### Work to do
Scan the material that follows. Copy every line containing the word "MULTIPLY".

### Recorded data
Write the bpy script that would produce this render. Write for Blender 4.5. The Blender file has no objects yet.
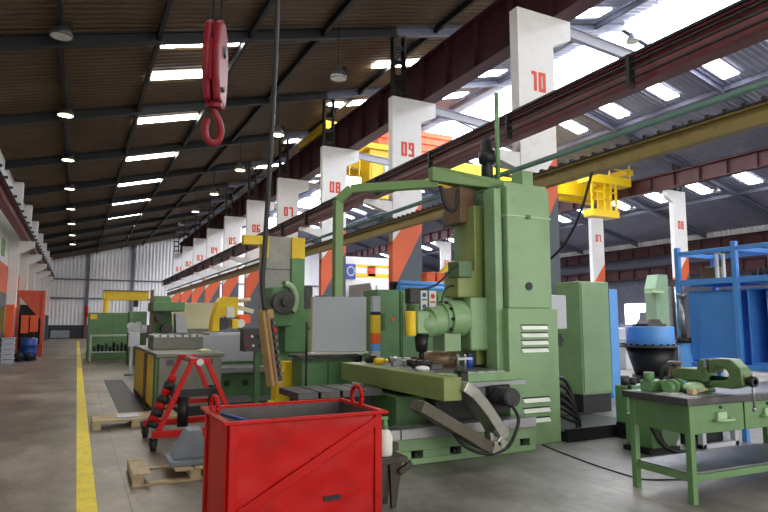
import bpy, bmesh, math, random
from mathutils import Vector, Matrix, noise
random.seed(7)
S = bpy.context.scene
COL = S.collection
PI = math.pi

# ------------------------------------------------------------------ materials
def lin(h):
    h = h.lstrip('#')
    out = []
    for i in (0, 2, 4):
        c = int(h[i:i+2], 16)/255
        out.append(c/12.92 if c <= .04045 else ((c+.055)/1.055)**2.4)
    return out + [1.0]

def M(name, col, rough=.5, metal=0., var=.12, scale=6., dirt=None, amt=.35, bump=0., spec=.5, dscale=3.):
    m = bpy.data.materials.new(name); m.use_nodes = True
    nt = m.node_tree; N = nt.nodes; L = nt.links
    b = N['Principled BSDF']
    b.inputs['Roughness'].default_value = rough
    b.inputs['Metallic'].default_value = metal
    b.inputs['Specular IOR Level'].default_value = spec
    tc = N.new('ShaderNodeTexCoord')
    nz = N.new('ShaderNodeTexNoise'); nz.inputs['Scale'].default_value = scale; nz.inputs['Detail'].default_value = 5
    L.new(tc.outputs['Object'], nz.inputs['Vector'])
    c = lin(col)
    r = N.new('ShaderNodeValToRGB')
    r.color_ramp.elements[0].position = .3; r.color_ramp.elements[1].position = .7
    r.color_ramp.elements[0].color = [x*(1-var) for x in c[:3]]+[1]
    r.color_ramp.elements[1].color = [min(1, x*(1+var)) for x in c[:3]]+[1]
    L.new(nz.outputs['Fac'], r.inputs['Fac'])
    out = r.outputs['Color']
    if dirt:
        n2 = N.new('ShaderNodeTexNoise'); n2.inputs['Scale'].default_value = dscale; n2.inputs['Detail'].default_value = 8
        n2.inputs['Roughness'].default_value = .7
        L.new(tc.outputs['Object'], n2.inputs['Vector'])
        r2 = N.new('ShaderNodeValToRGB')
        r2.color_ramp.elements[0].position = .5; r2.color_ramp.elements[1].position = .72
        r2.color_ramp.elements[0].color = (0, 0, 0, 1); r2.color_ramp.elements[1].color = (amt, amt, amt, 1)
        L.new(n2.outputs['Fac'], r2.inputs['Fac'])
        mx = N.new('ShaderNodeMix'); mx.data_type = 'RGBA'
        L.new(r2.outputs['Color'], mx.inputs[0]); L.new(out, mx.inputs[6]); mx.inputs[7].default_value = lin(dirt)
        out = mx.outputs[2]
    L.new(out, b.inputs['Base Color'])
    if bump:
        bp = N.new('ShaderNodeBump'); bp.inputs['Strength'].default_value = bump; bp.inputs['Distance'].default_value = .02
        L.new(nz.outputs['Fac'], bp.inputs['Height']); L.new(bp.outputs['Normal'], b.inputs['Normal'])
    return m

def EM(name, col, strength):
    m = bpy.data.materials.new(name); m.use_nodes = True
    nt = m.node_tree; b = nt.nodes['Principled BSDF']
    b.inputs['Base Color'].default_value = lin(col)
    nz = nt.nodes.new('ShaderNodeTexNoise'); nz.inputs['Scale'].default_value = 1.5
    mp = nt.nodes.new('ShaderNodeMapRange'); mp.inputs['To Min'].default_value = strength*.8; mp.inputs['To Max'].default_value = strength*1.2
    nt.links.new(nz.outputs['Fac'], mp.inputs['Value']); nt.links.new(mp.outputs['Result'], b.inputs['Emission Strength'])
    b.inputs['Emission Color'].default_value = lin(col)
    return m

def floor_mat():
    m = M('concrete_floor', '87837c', .42, 0, .22, .5, '57524c', .85, 0, .5, .6)
    nt = m.node_tree; N = nt.nodes; L = nt.links; b = N['Principled BSDF']
    src = b.inputs['Base Color'].links[0].from_socket
    tc = N.new('ShaderNodeTexCoord')
    br = N.new('ShaderNodeTexBrick'); br.offset = 0
    br.inputs['Scale'].default_value = 1; br.inputs['Brick Width'].default_value = 4.2; br.inputs['Row Height'].default_value = 3.6
    br.inputs['Mortar Size'].default_value = .007; br.inputs['Color1'].default_value = (1, 1, 1, 1); br.inputs['Color2'].default_value = (.9, .9, .92, 1)
    br.inputs['Mortar'].default_value = (.5, .48, .46, 1)
    L.new(tc.outputs['Object'], br.inputs['Vector'])
    st = N.new('ShaderNodeTexNoise'); st.inputs['Scale'].default_value = 1.7; st.inputs['Detail'].default_value = 10; st.inputs['Roughness'].default_value = .75
    mp = N.new('ShaderNodeMapping'); mp.inputs['Scale'].default_value = (.55, .3, 1)
    L.new(tc.outputs['Object'], mp.inputs['Vector']); L.new(mp.outputs['Vector'], st.inputs['Vector'])
    rr = N.new('ShaderNodeValToRGB'); rr.color_ramp.elements[0].position = .4; rr.color_ramp.elements[1].position = .62
    rr.color_ramp.elements[0].color = (.5, .49, .47, 1); rr.color_ramp.elements[1].color = (1.32, 1.33, 1.38, 1)  # random mottling; the bright bluish end also paints floor sheen
    L.new(st.outputs['Fac'], rr.inputs['Fac'])
    a = N.new('ShaderNodeMix'); a.data_type = 'RGBA'; a.blend_type = 'MULTIPLY'; a.inputs[0].default_value = 1
    c = N.new('ShaderNodeMix'); c.data_type = 'RGBA'; c.blend_type = 'MULTIPLY'; c.inputs[0].default_value = 1
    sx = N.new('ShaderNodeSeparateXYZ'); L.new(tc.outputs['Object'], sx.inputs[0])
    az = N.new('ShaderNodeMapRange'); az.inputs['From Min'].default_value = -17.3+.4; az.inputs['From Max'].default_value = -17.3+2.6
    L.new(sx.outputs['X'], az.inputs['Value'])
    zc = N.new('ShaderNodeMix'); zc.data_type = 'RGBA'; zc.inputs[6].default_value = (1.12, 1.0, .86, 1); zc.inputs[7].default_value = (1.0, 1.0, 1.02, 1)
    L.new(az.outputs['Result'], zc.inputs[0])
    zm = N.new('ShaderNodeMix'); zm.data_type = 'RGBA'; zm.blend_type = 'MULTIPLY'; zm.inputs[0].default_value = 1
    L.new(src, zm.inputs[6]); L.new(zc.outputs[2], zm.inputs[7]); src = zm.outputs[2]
    L.new(src, a.inputs[6]); L.new(br.outputs['Color'], a.inputs[7])
    L.new(a.outputs[2], c.inputs[6]); L.new(rr.outputs['Color'], c.inputs[7]); L.new(c.outputs[2], b.inputs['Base Color'])
    mr = N.new('ShaderNodeMapRange'); mr.inputs['To Min'].default_value = .22; mr.inputs['To Max'].default_value = .6
    L.new(st.outputs['Fac'], mr.inputs['Value']); L.new(mr.outputs['Result'], b.inputs['Roughness'])
    return m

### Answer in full
    a = N.new('ShaderNodeMix'); a.data_type = 'RGBA'; a.blend_type = 'MULTIPLY'; a.inputs[0].default_value = 1
    c = N.new('ShaderNodeMix'); c.data_type = 'RGBA'; c.blend_type = 'MULTIPLY'; c.inputs[0].default_value = 1
    zm = N.new('ShaderNodeMix'); zm.data_type = 'RGBA'; zm.blend_type = 'MULTIPLY'; zm.inputs[0].default_value = 1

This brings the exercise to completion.